C. LES REPRÉSENTANTS NON-INDÉPENDANTISTES ONT ACCEPTÉ LE PRINCIPE DE RÉÉQUILIBRAGE ET LES DÉROGATIONS AU PRINCIPE MAJORITAIRE POUR QUE TOUTES LES FORCES POLITIQUES PUISSENT S'EXPRIMER

Afin de garantir le succès de l'architecture institutionnelle dessinée par l'accord de Nouméa, les responsables non-indépendantistes ont également consenti des concessions dont le principe n'a pas été remis en cause depuis vingt-cinq ans.

Dans la continuité des accords de Matignon-Oudinot, l'accord de Nouméa consacre le principe de rééquilibrage entre l'État et la Nouvelle-Calédonie mais aussi entre les Kanaks et les autres Néo-Calédoniens. Son préambule affirme ainsi que « le présent est le temps du partage, par le rééquilibrage ». Au plan institutionnel, ce concept s'est traduit par une clef de répartition des ressources budgétaires entre les différentes provinces volontairement déséquilibrée au regard de leur poids démographique. L'article 181 de la loi organique n° 99-209 du 19 mars 1999 a ainsi fixé la clef de répartition de la dotation de fonctionnement versée par la Nouvelle-Calédonie aux trois provinces : la province Nord et la province des Iles bénéficient respectivement de 32 % et de 18 % de cette dotation contre 50 % pour la province Sud qui concentrait pourtant déjà à l'époque plus des deux tiers de la population10(*), afin de permettre aux provinces Nord et des Iles, où se concentrait la majorité de la population kanak, de se développer.

Malgré la persistance du débat concernant la nécessité de réviser la clef de répartition pour prendre en compte les déséquilibres démographiques croissants entre les trois provinces11(*) qui posent un enjeu d'égalité devant le service public de tous les Néo-Calédoniens, aucune des parties de l'accord de Nouméa ne remet aujourd'hui en cause le principe même du rééquilibrage.

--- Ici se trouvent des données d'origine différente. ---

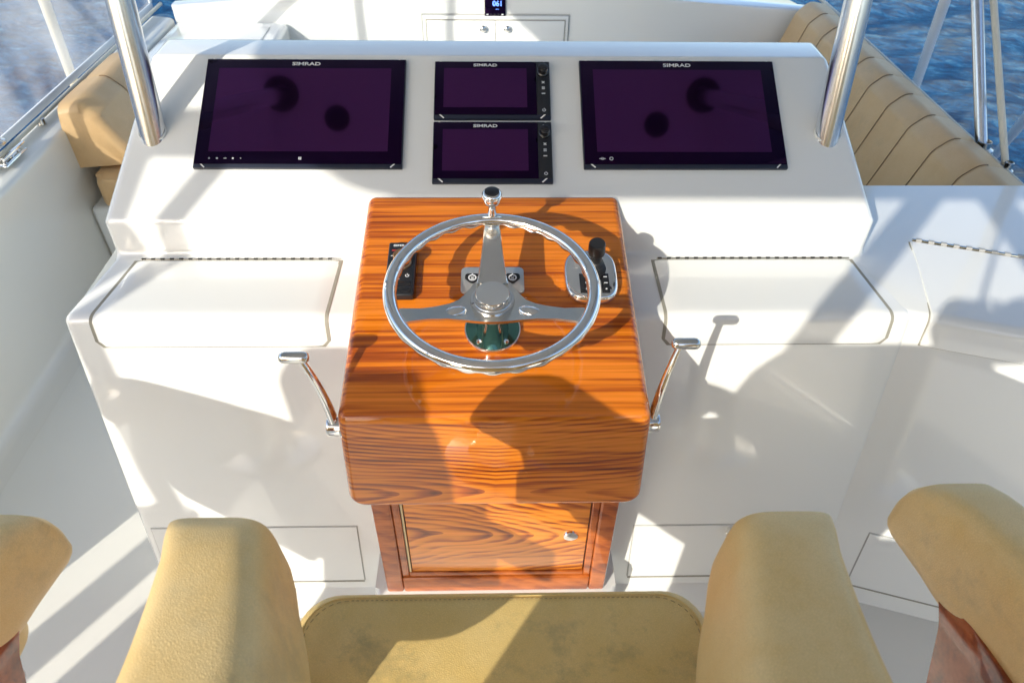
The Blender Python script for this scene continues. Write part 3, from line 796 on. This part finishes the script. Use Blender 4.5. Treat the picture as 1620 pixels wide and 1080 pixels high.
    k = lathe('spinner_knob', [(.009, .120), (.0095, .126), (.0085, .130), (.0075, .138), (.0078, .148), (.0115, .153), (.0175, .158), (.0195, .166), (.0190, .1735), (.0165, .178), (.0140, .1795)], M['chrome'], t, 40, T(0, .1835, 0))
    cap_ = lathe('knob_cap', [(.0142, .1790), (.0135, .1810), (.008, .1822), (0, .1826)], M['black'], k, 32, T(0, .1835, 0))
    return t
WHEEL = wheel()
for ch in WHEEL.children:      # the rim and spokes sit on their shaft a little flatter than the pod top
    if not ch.name.startswith(('column', 'mounting_flange')):
        ch.matrix_basis = T(0, .004, .1045) @ RX(-3.9) @ T(0, 0, -.1)
def remote():
    t = thing('autopilot_controller', 'black handheld style controller with a rotary knob, left of the steering wheel on the pod', 'controller', on_pod(-.1855, .0705))
    b = box('body', (-.0285, .0285, -.070, .0705, 0, .018), M['keys'], t, .004, 3)
    text('logo_lettering', 'SIMRAD', .0072, M['print'], t, 0, .060, .0181, .0002, xs=1.5)
    text('red_print', 'MOB', .0055, M['red_print'], t, -.015, .0465, .0181, .0002)
    for i in range(3): box('print_bar', (-.022+i*.016, -.012+i*.016, .031, .033, .018, .0184), M['print'], t)
    lathe('rotary_knob', [(.0185, .018), (.0185, .022), (.0165, .024), (.0160, .042), (.0145, .0445), (0, .045)], plain('bronze_metal_knob', (.42, .27, .15), .28, .9), b, 32, T(.002, .012, 0))
    icon(b, 'x', -.004, -.027, .018, .0042); icon(b, 'power', .014, -.021, .018, .0042)
    for z in (-.042, -.058): box('key', (-.022, .022, z-.006, z+.006, .018, .0188), M['black_gloss'], b, .0006)
    box('key_line', (-.0265, .0265, .0512, .0518, .018, .0183), M['black'], b)
remote()
def switch_panel():
    t = thing('switch_panel', 'small brushed metal plate with two dark shield buttons behind the upper spoke', 'switch panel', on_pod(-.004, .0495))
    prism('plate', rrect(-.0625, .0625, -.0335, .0335, .009), 0, .005, M['alu'], t, .0015, 2, which='top')
    for s in (-1, 1):
        sh = fillet([(-.014, .012), (.014, .012), (.015, -.001), (0, -.017), (-.015, -.001)], .006, 4, closed=True)
        b = prism('shield_button', [(x+s*.040, y+.004) for x, y in sh], .005, .0066, M['black_gloss'], t, .0006, 1, which='top')
        icon(b, 'ring', s*.040, .004, .0067, .0085); icon(b, 'bars', s*.040, .003, .0067, .0028)
        o = text('letter_mark', 'A', .010, M['print'], b, s*.040, .0115, .0067, .0003)
switch_panel()
def joystick():
    t = thing('joystick_control', 'chrome joystick base with black ribbed boot and knob, right of the wheel', 'joystick', on_pod(.193, .056))
    pts = []
    for k in range(44):
        a = 2*math.pi*k/44; ca, sa = math.cos(a), math.sin(a); q = 2/3.3
        x = .0515*math.copysign(abs(ca)**q, ca); y = .0655*math.copysign(abs(sa)**q, sa)
        pts.append((x+(.004 if x < 0 else 0)*math.cos(y*20)*-1, y))
    bm = bmesh.new(); rows = []
    for sc, z in ((1, 0), (1.0, .006), (.985, .011), (.95, .0150), (.90, .0172), (.86, .0178), (.5, .0180)):
        rows.append([bm.verts.new((x*sc, y*sc, z)) for x, y in pts])
    for a, b in zip(rows, rows[1:]):
        for i in range(len(pts)): bm.faces.new((a[i], a[(i+1) % len(pts)], b[(i+1) % len(pts)], b[i]))
    bm.faces.new(rows[-1]); from_bm('base', bm, M['chrome'], t, 180)
    bs = [(.021, .017), (.0215, .022), (.0165, .024), (.0195, .028), (.0150, .031), (.0172, .035), (.0130, .038), (.0148, .042), (.0112, .046), (.0112, .055)]
    lean = T(.008, .008, 0) @ RY(-3)
    bt = lathe('ribbed_boot', bs, M['black'], t, 32, lean)
    lathe('knob', [(.0112, .054), (.0118, .062), (.0158, .066), (.0165, .070), (.0162, .090), (.0148, .0935), (0, .0945)], M['black'], t, 36, lean)
    for x0, x1, cols in ((-.026, .000, ('dash', 'ring', 'ring')), (.016, .032, ('dash', 'dash', 'dot'))):
        p = box('button_pad', (x0, x1, -.052, -.003, .0178, .0192), M['black_gloss'], t, .0008)
        for i, kd in enumerate(cols): icon(p, kd, (x0+x1)/2+.001, -.012-i*.0155, .0192, .0034)
    bm = bmesh.new(); add_prism(bm, rrect(-.034, -.024, .012, .034, .004, 3), .0178, .0186, 0); from_bm('engraved_badge', bm, M['alu'], t)
joystick()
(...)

Les non-indépendantistes, comme les indépendantistes, ont également accepté de participer au jeu démocratique et de prendre part à la vie institutionnelle sans jamais remettre en cause les grands principes de celle-ci, qu'il s'agisse de la collégialité du gouvernement, de la répartition des sièges au Congrès ou de la répartition des compétences entre la Nouvelle-Calédonie, les provinces et les communes. Dans ce cadre, les responsables non-indépendantistes ont consenti des dérogations au principe majoritaire afin de permettre aux élus indépendantistes d'être pleinement associés à l'exercice du pouvoir politique. Les élus des provinces Nord et des Iles sont ainsi surreprésentés au Congrès par rapport au poids démographique de leur collectivité, ce qui leur a permis de déclencher, à trois reprises, l'organisation d'une consultation d'autodétermination12(*) et de faire élire un responsable indépendantiste, Roch Wamytam, à la tête de cette institution depuis 2019. Le principe d'un exécutif collégial élu par le Congrès, affirmé par l'accord de Nouméa, témoigne aussi de cette volonté d'associer responsables indépendantistes et non-indépendantistes à l'exercice du pouvoir. La collégialité a ainsi permis aux élus indépendantistes, longtemps minoritaires, de participer à l'exercice du pouvoir exécutif et d'en assumer la présidence, l'institution étant dirigée par Louis Mapou depuis 2021.


* 10  https://www.insee.fr/fr/statistiques/1560282

* 11 Cette clef de répartition n'a pas été modifiée alors que la province Sud concentre aujourd'hui
65 % de la population, dont la majorité des Kanaks (52 % en 2019). Source : 
https://www.insee.fr/fr/statistiques/4464927?sommaire=2122859

* 12 L'article 5 de l'accord de Nouméa prévoit qu'au cours du quatrième mandat du Congrès, celui-ci détermine, à la majorité qualifiée des trois cinquièmes, la date de la première consultation d'autodétermination. Si la réponse des électeurs à ces propositions est négative, le tiers des membres du Congrès peut provoquer l'organisation d'une nouvelle consultation. Si la réponse est à nouveau négative, une nouvelle consultation peut être organisée selon la même procédure.